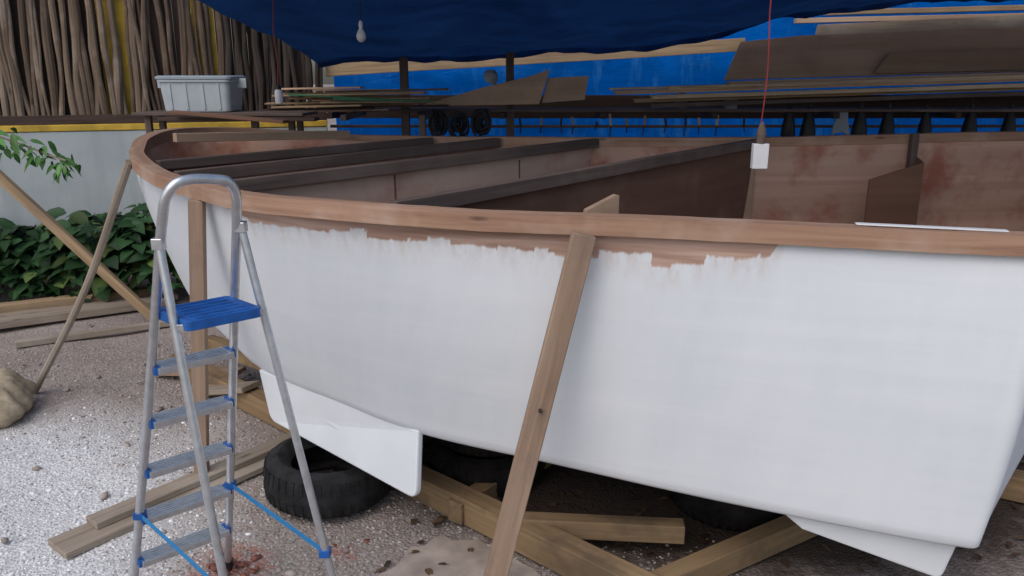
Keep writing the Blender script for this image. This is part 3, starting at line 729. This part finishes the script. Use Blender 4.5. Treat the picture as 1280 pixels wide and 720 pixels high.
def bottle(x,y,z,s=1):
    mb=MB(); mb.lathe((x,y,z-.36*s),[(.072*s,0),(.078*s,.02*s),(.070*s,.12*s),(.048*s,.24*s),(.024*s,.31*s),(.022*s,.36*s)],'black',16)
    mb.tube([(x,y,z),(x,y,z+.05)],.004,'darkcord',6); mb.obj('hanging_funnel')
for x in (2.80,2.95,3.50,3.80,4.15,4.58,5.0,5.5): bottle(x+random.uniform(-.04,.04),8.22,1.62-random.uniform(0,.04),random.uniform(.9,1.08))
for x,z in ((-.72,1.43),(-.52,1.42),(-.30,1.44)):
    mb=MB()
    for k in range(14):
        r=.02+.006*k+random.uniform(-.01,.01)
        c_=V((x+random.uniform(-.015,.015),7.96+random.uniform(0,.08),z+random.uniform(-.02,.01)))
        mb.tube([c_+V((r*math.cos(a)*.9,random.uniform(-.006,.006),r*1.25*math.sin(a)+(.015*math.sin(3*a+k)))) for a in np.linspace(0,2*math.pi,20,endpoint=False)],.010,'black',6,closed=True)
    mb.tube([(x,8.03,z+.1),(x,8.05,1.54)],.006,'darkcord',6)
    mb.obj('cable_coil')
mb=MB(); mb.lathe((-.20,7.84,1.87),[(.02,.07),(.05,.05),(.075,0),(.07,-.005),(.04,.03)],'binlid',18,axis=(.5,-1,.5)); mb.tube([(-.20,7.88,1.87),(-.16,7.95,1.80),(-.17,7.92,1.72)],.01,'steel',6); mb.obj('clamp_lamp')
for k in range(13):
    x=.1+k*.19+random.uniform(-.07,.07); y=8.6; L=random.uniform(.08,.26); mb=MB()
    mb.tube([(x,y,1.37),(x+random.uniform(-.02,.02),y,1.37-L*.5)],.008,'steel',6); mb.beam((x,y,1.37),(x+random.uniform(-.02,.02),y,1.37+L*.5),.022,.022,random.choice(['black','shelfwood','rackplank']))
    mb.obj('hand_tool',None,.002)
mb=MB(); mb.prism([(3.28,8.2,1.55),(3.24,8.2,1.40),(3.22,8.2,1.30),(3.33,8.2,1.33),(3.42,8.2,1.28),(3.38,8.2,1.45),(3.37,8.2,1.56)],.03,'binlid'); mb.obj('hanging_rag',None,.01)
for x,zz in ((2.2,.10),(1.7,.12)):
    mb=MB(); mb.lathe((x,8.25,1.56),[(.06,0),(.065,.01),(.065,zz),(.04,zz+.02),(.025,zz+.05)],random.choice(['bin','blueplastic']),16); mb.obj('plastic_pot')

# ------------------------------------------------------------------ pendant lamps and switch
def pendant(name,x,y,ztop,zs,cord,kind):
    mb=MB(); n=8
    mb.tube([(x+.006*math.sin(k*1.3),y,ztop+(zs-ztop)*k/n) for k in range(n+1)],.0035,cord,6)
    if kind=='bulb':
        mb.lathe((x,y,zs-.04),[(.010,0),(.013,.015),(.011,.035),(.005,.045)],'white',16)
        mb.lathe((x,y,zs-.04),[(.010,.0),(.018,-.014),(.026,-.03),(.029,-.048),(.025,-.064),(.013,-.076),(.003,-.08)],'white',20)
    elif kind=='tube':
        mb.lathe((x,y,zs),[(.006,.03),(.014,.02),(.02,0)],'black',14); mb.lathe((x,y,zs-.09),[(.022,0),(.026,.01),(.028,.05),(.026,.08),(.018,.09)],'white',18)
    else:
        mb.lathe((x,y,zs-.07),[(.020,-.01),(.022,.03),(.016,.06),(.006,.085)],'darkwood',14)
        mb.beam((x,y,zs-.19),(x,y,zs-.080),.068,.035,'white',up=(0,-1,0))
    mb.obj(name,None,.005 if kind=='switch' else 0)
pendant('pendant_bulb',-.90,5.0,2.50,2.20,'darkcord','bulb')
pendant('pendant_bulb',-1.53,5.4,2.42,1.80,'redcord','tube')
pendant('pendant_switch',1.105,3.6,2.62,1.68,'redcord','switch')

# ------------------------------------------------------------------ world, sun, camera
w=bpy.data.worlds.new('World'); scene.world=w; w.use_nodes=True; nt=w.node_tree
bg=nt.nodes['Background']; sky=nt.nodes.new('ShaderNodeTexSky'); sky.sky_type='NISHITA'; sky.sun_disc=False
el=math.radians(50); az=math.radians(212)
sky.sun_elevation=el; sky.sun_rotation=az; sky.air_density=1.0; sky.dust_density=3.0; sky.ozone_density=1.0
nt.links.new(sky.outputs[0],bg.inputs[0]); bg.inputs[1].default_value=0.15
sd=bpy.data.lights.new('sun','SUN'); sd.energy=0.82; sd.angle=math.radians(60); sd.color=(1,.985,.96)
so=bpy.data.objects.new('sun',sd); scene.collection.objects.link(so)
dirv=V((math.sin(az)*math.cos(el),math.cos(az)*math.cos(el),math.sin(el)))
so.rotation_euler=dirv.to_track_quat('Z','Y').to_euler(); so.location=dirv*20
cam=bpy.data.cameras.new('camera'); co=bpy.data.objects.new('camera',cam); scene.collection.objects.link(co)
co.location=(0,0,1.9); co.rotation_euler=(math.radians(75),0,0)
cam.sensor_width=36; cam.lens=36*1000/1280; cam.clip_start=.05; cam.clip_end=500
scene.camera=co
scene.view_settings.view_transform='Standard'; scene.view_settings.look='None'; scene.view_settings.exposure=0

★ ★ ★

▸ Direction: Give back every line exactly as it stands, pictures excluded.

▸ Output of the task:
Keep writing the Blender script for this image. This is part 3, starting at line 729. This part finishes the script. Use Blender 4.5. Treat the picture as 1280 pixels wide and 720 pixels high.
def bottle(x,y,z,s=1):
    mb=MB(); mb.lathe((x,y,z-.36*s),[(.072*s,0),(.078*s,.02*s),(.070*s,.12*s),(.048*s,.24*s),(.024*s,.31*s),(.022*s,.36*s)],'black',16)
    mb.tube([(x,y,z),(x,y,z+.05)],.004,'darkcord',6); mb.obj('hanging_funnel')
for x in (2.80,2.95,3.50,3.80,4.15,4.58,5.0,5.5): bottle(x+random.uniform(-.04,.04),8.22,1.62-random.uniform(0,.04),random.uniform(.9,1.08))
for x,z in ((-.72,1.43),(-.52,1.42),(-.30,1.44)):
    mb=MB()
    for k in range(14):
        r=.02+.006*k+random.uniform(-.01,.01)
        c_=V((x+random.uniform(-.015,.015),7.96+random.uniform(0,.08),z+random.uniform(-.02,.01)))
        mb.tube([c_+V((r*math.cos(a)*.9,random.uniform(-.006,.006),r*1.25*math.sin(a)+(.015*math.sin(3*a+k)))) for a in np.linspace(0,2*math.pi,20,endpoint=False)],.010,'black',6,closed=True)
    mb.tube([(x,8.03,z+.1),(x,8.05,1.54)],.006,'darkcord',6)
    mb.obj('cable_coil')
mb=MB(); mb.lathe((-.20,7.84,1.87),[(.02,.07),(.05,.05),(.075,0),(.07,-.005),(.04,.03)],'binlid',18,axis=(.5,-1,.5)); mb.tube([(-.20,7.88,1.87),(-.16,7.95,1.80),(-.17,7.92,1.72)],.01,'steel',6); mb.obj('clamp_lamp')
for k in range(13):
    x=.1+k*.19+random.uniform(-.07,.07); y=8.6; L=random.uniform(.08,.26); mb=MB()
    mb.tube([(x,y,1.37),(x+random.uniform(-.02,.02),y,1.37-L*.5)],.008,'steel',6); mb.beam((x,y,1.37),(x+random.uniform(-.02,.02),y,1.37+L*.5),.022,.022,random.choice(['black','shelfwood','rackplank']))
    mb.obj('hand_tool',None,.002)
mb=MB(); mb.prism([(3.28,8.2,1.55),(3.24,8.2,1.40),(3.22,8.2,1.30),(3.33,8.2,1.33),(3.42,8.2,1.28),(3.38,8.2,1.45),(3.37,8.2,1.56)],.03,'binlid'); mb.obj('hanging_rag',None,.01)
for x,zz in ((2.2,.10),(1.7,.12)):
    mb=MB(); mb.lathe((x,8.25,1.56),[(.06,0),(.065,.01),(.065,zz),(.04,zz+.02),(.025,zz+.05)],random.choice(['bin','blueplastic']),16); mb.obj('plastic_pot')

# ------------------------------------------------------------------ pendant lamps and switch
def pendant(name,x,y,ztop,zs,cord,kind):
    mb=MB(); n=8
    mb.tube([(x+.006*math.sin(k*1.3),y,ztop+(zs-ztop)*k/n) for k in range(n+1)],.0035,cord,6)
    if kind=='bulb':
        mb.lathe((x,y,zs-.04),[(.010,0),(.013,.015),(.011,.035),(.005,.045)],'white',16)
        mb.lathe((x,y,zs-.04),[(.010,.0),(.018,-.014),(.026,-.03),(.029,-.048),(.025,-.064),(.013,-.076),(.003,-.08)],'white',20)
    elif kind=='tube':
        mb.lathe((x,y,zs),[(.006,.03),(.014,.02),(.02,0)],'black',14); mb.lathe((x,y,zs-.09),[(.022,0),(.026,.01),(.028,.05),(.026,.08),(.018,.09)],'white',18)
    else:
        mb.lathe((x,y,zs-.07),[(.020,-.01),(.022,.03),(.016,.06),(.006,.085)],'darkwood',14)
        mb.beam((x,y,zs-.19),(x,y,zs-.080),.068,.035,'white',up=(0,-1,0))
    mb.obj(name,None,.005 if kind=='switch' else 0)
pendant('pendant_bulb',-.90,5.0,2.50,2.20,'darkcord','bulb')
pendant('pendant_bulb',-1.53,5.4,2.42,1.80,'redcord','tube')
pendant('pendant_switch',1.105,3.6,2.62,1.68,'redcord','switch')

# ------------------------------------------------------------------ world, sun, camera
w=bpy.data.worlds.new('World'); scene.world=w; w.use_nodes=True; nt=w.node_tree
bg=nt.nodes['Background']; sky=nt.nodes.new('ShaderNodeTexSky'); sky.sky_type='NISHITA'; sky.sun_disc=False
el=math.radians(50); az=math.radians(212)
sky.sun_elevation=el; sky.sun_rotation=az; sky.air_density=1.0; sky.dust_density=3.0; sky.ozone_density=1.0
nt.links.new(sky.outputs[0],bg.inputs[0]); bg.inputs[1].default_value=0.15
sd=bpy.data.lights.new('sun','SUN'); sd.energy=0.82; sd.angle=math.radians(60); sd.color=(1,.985,.96)
so=bpy.data.objects.new('sun',sd); scene.collection.objects.link(so)
dirv=V((math.sin(az)*math.cos(el),math.cos(az)*math.cos(el),math.sin(el)))
so.rotation_euler=dirv.to_track_quat('Z','Y').to_euler(); so.location=dirv*20
cam=bpy.data.cameras.new('camera'); co=bpy.data.objects.new('camera',cam); scene.collection.objects.link(co)
co.location=(0,0,1.9); co.rotation_euler=(math.radians(75),0,0)
cam.sensor_width=36; cam.lens=36*1000/1280; cam.clip_start=.05; cam.clip_end=500
scene.camera=co
scene.view_settings.view_transform='Standard'; scene.view_settings.look='None'; scene.view_settings.exposure=0